Rows from a 3D scene dataset
--- start ---

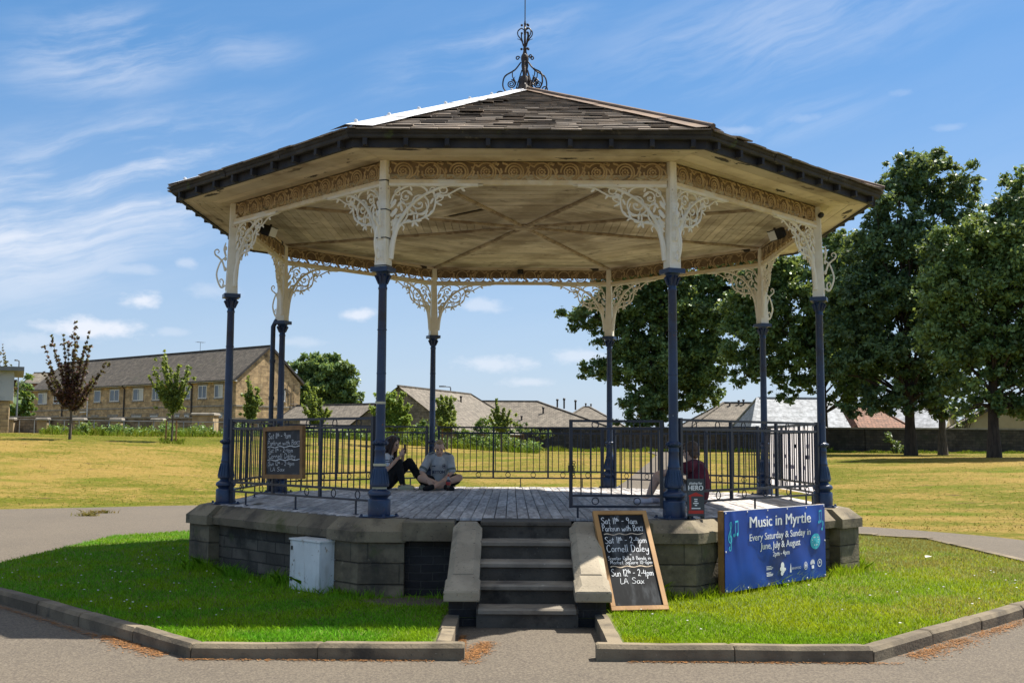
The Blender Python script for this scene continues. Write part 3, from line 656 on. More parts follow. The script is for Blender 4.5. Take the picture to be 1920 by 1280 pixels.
# columns ---------------------------------------------------------------
b = MB()
b.box(-.15, .15, -.15, .15, 0, .012)
for sx in (-1, 1):
    for sy in (-1, 1): b.lathe([(.014, .012), (.014, .028), (.006, .032)], 6, (sx*.13, sy*.13, 0))
b.lathe([(.113, .012), (.116, .03), (.116, .165), (.108, .178), (.088, .186), (.092, .20), (.118, .218), (.121, .238), (.110, .258), (.086, .272), (.072, .285), (.070, .298), (.096, .308), (.099, .325), (.092, .36), (.080, .42), (.068, .48), (.063, .50), (.066, .508), (.066, .522), (.060, .53), (.056, .60), (.054, .66), (.057, .668), (.057, .68), (.053, .69), (.053, .715), (.072, .728), (.078, .748), (.070, .766), (.052, .775), (.050, .80), (.047, 1.6), (.043, 2.32), (.048, 2.33), (.048, 2.345), (.042, 2.355), (.044, 2.40), (.056, 2.45), (.072, 2.49), (.084, 2.505)], 20)
for i in range(12):
    a = 2*PI*i/12; b.ball((.072*cos(a), .072*sin(a), .747), .017, 6)
for i in range(16):     # flutes of the bell
    a = 2*PI*i/16; b.tube([(.096*cos(a), .096*sin(a), .33), (.083*cos(a), .083*sin(a), .42), (.068*cos(a), .068*sin(a), .485)], [.006, .005, .003], 5)
for i in range(8):      # acanthus of the capital
    a = 2*PI*i/8; b.tube([(.044*cos(a), .044*sin(a), 2.385), (.060*cos(a), .060*sin(a), 2.43), (.082*cos(a), .082*sin(a), 2.47), (.088*cos(a), .088*sin(a), 2.455)], [.012, .016, .014, .006], 6)
b.box(-.098, .098, -.098, .098, 2.505, 2.553)
for z in (1.0, 1.45, 1.9): b.lathe([(.0485, z), (.0505, z+.004), (.0505, z+.010), (.0485, z+.014)], 16)
colo = part(b, 'column', M['blue'], True, loc=(RV*cos(rad(-112.5)), RV*sin(rad(-112.5)), FZ), rz=rad(-112.5))
# cream upper post (tapering square, ribbed)
b = MB(); z0, z1 = 2.553, 3.715
for i, (zz, hw) in enumerate(((z0, .066), (z0+.10, .064), (2.95, .053), (3.4, .041), (z1, .037))):
    if i: b.loft([[(sx*hq, sy*hq, zq) for sx, sy in ((-1,-1),(1,-1),(1,1),(-1,1))] for hq, zq in ((ph_, pz_), (hw, zz))], True, True, .5)
    ph_, pz_ = hw, zz
for sgn in (-1, 1):     # dentil strip down both outer faces
    for i in range(26):
        zz = 2.72+i*.038; hw = np.interp(zz, (z0, 2.95, 3.4, z1), (.067, .054, .042, .038))
        b.box(hw-.004, hw+.004, sgn*.018-.007, sgn*.018+.007, zz, zz+.018)
    b.tube([(.067, sgn*.046, 2.6), (.054, sgn*.038, 2.95), (.042, sgn*.029, 3.4), (.038, sgn*.026, 3.7)], .005, 5)
post = part(b, 'upper_post', M['post_cream'], parent=colo)

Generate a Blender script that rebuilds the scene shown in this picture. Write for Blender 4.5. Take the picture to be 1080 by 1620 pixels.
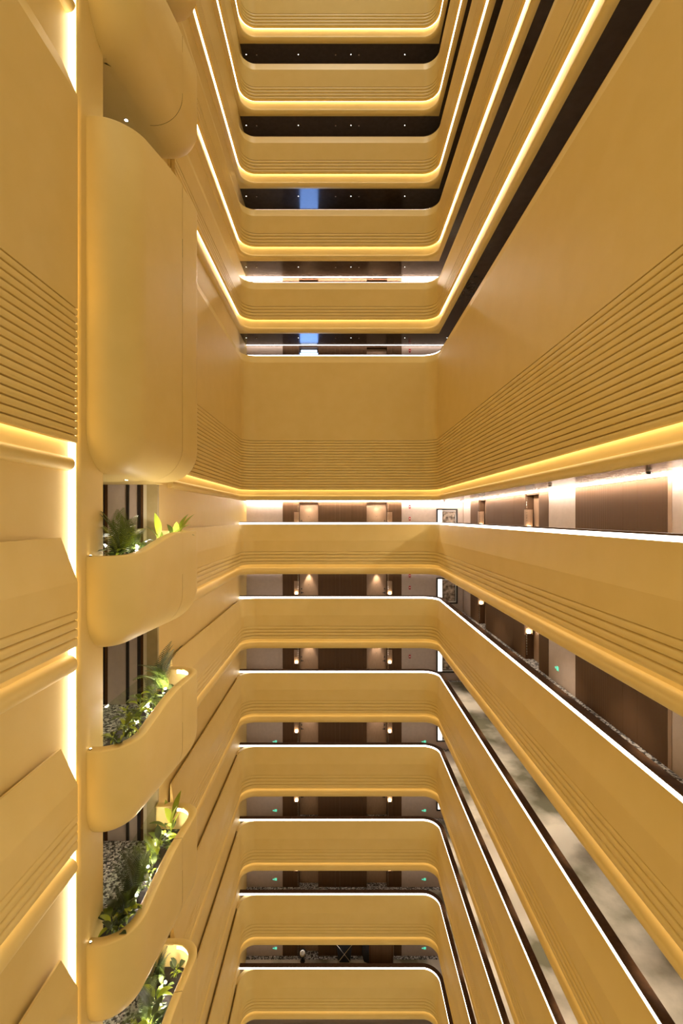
import bpy, bmesh, math, random
from mathutils import Vector, Matrix

# ---------------------------------------------------------------- set-up
for o in list(bpy.data.objects):
    bpy.data.objects.remove(o)
SC = bpy.context.scene
COL = SC.collection
U = 0.031            # one plan unit in metres
PI = math.pi
random.seed(7)

# camera: level wide-angle view down the long axis of the atrium
cd = bpy.data.cameras.new('camera')
cam = bpy.data.objects.new('camera', cd)
COL.objects.link(cam)
cd.sensor_fit = 'HORIZONTAL'
cd.sensor_width = 36.0
cd.lens = 36.0 * 720.0 / 1080.0
cd.shift_x = 3.5 / 1080.0
cd.shift_y = 8.0 / 1080.0
cd.clip_start = 0.1
cd.clip_end = 300
cam.location = (0, 0, 0)
cam.rotation_euler = (PI / 2, 0, 0)
SC.camera = cam

# world: even warm glow of the rest of the atrium
w = bpy.data.worlds.new('world')
SC.world = w
w.use_nodes = True
bg = w.node_tree.nodes['Background']
bg.inputs[0].default_value = (1.0, 0.86, 0.50, 1)
bg.inputs[1].default_value = 0.52

SC.view_settings.view_transform = 'Standard'
SC.view_settings.look = 'None'
SC.view_settings.gamma = 1.0
SC.view_settings.exposure = 0.22
SC.view_settings.use_curve_mapping = False
SC.cycles.adaptive_threshold = 0.03
SC.cycles.max_bounces = 5
SC.cycles.diffuse_bounces = 3
SC.cycles.glossy_bounces = 3

# roof light at the head of the atrium
al = bpy.data.lights.new('atrium_roof_light', 'AREA')
al.shape = 'RECTANGLE'
al.size = 260 * U
al.size_y = 640 * U
al.energy = 45000
al.color = (1.0, 0.90, 0.74)
alo = bpy.data.objects.new('atrium_roof_light', al)
alo.location = (0, 400 * U, 4200 * U)
COL.objects.link(alo)

# ---------------------------------------------------------------- levels
ZK = [-8.5 - 117.85 * k for k in range(8)]       # handrails below the tall wall
ZM = [258.5 + 115.8 * m for m in range(6)]       # handrails above it
YB, XW, RF = 720.0, 152.0, 20.0                   # back face, side face, fillet
YC, XC = 779.0, 212.0                             # corridor walls
XL = -158.8                                       # recessed left wall plane
ORD = ['first', 'second', 'third', 'fourth', 'fifth', 'sixth', 'seventh', 'eighth', 'ninth', 'tenth', 'eleventh', 'twelfth', 'thirteenth', 'fourteenth', 'fifteenth', 'sixteenth', 'seventeenth', 'eighteenth']
def lower_name(k): return '%s gallery below tall wall' % ORD[k]
def upper_name(m): return 'gallery atop tall wall' if m == 0 else '%s gallery above tall wall' % ORD[m - 1]

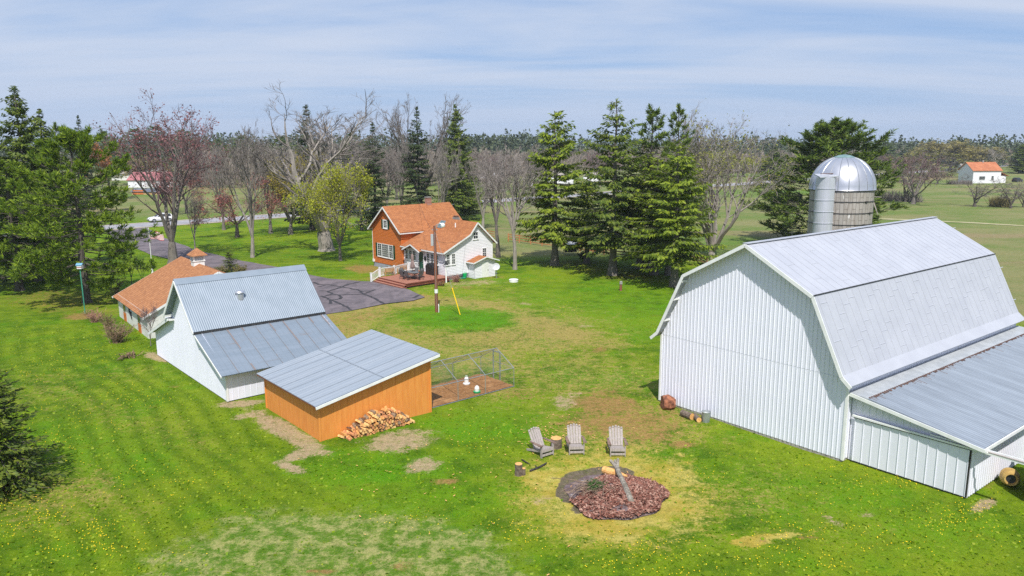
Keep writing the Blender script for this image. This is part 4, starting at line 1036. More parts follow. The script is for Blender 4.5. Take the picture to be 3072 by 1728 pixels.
bm=MB(); pf=[(-.8,0),(-.8,.95),(-.45,1.28),(.35,1.25),(.8,.9),(.8,0)]
NB=18
for j,yy in enumerate((-.36,-.30,0,.28,.34)):
    k=.92 if j in (0,4) else 1
    for i,(x_,z_) in enumerate(pf): bm.v.append((x_*k+rng.uniform(-.03,.03),yy+rng.uniform(-.03,.03),z_*(.95 if j in (0,4) else 1)+(rng.uniform(-.04,.04) if z_>0 else 0)))
for j in range(4):
    for i in range(5): a=j*6+i; bm.f.append((a,a+1,a+7,a+6))
bm.f.append((5,4,3,2,1,0)); bm.f.append((24,25,26,27,28,29)); 
bm.build('cover',M['black_cloth'],gr)
bm=MB(); bm.box(-.7,.7,-.28,.28,.02,.3); bm.build('cart',M['black'],gr)
bw=plain('bench_oak',S(190,150,100),S(164,122,78),5,.75)
def bench(u,v,rz,lb):
    p=HM.inverted()@at(*c5(u,v),ZD)
    t=T('garden_bench',lb,'bench',H(p.x,p.y,ZD),rz,'wooden benches on the deck')
    bm=MB()
    for k in range(4): bm.box(-.6,.6,-.22+.11*k,-.13+.11*k,.42,.45)
    bm.build('seat',bw,t)
    bm=MB()
    for k in range(3): bm.box(-.6,.6,.24,.27,.55+.13*k,.64+.13*k)
    bm.build('backrest',bw,t)
    for x in (-.56,.56):
        for yy,hh in ((-.2,.62),(.24,.92)):
            bm=MB(); bm.box(x-.03,x+.03,yy-.03,yy+.03,0,hh); bm.build('leg',bw,t)
        bm=MB(); bm.box(x-.035,x+.035,-.24,.22,.62,.65); bm.build('armrest',bw,t)
bench(845,1070,-.854-PI/2,'wooden slat bench against the white railing, nearest the steps')
bench(1130,1020,-.854-PI/2+.35,'wooden slat bench against the white railing, nearest the green door')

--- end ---

- [The request]: Everything from the line that contains "Generate a Blender" down to the line that contains "random.seed(7)" should be written out exactly, end lines too, minus the pictures.

- [Solution to this task]:
Generate a Blender script that rebuilds the scene shown in this picture. Write for Blender 4.5. Take the picture to be 1080 by 1620 pixels.
import bpy, bmesh, math, random
from mathutils import Vector, Matrix

# ---------------------------------------------------------------- set-up
for o in list(bpy.data.objects):
    bpy.data.objects.remove(o)
SC = bpy.context.scene
COL = SC.collection
U = 0.031            # one plan unit in metres
PI = math.pi
random.seed(7)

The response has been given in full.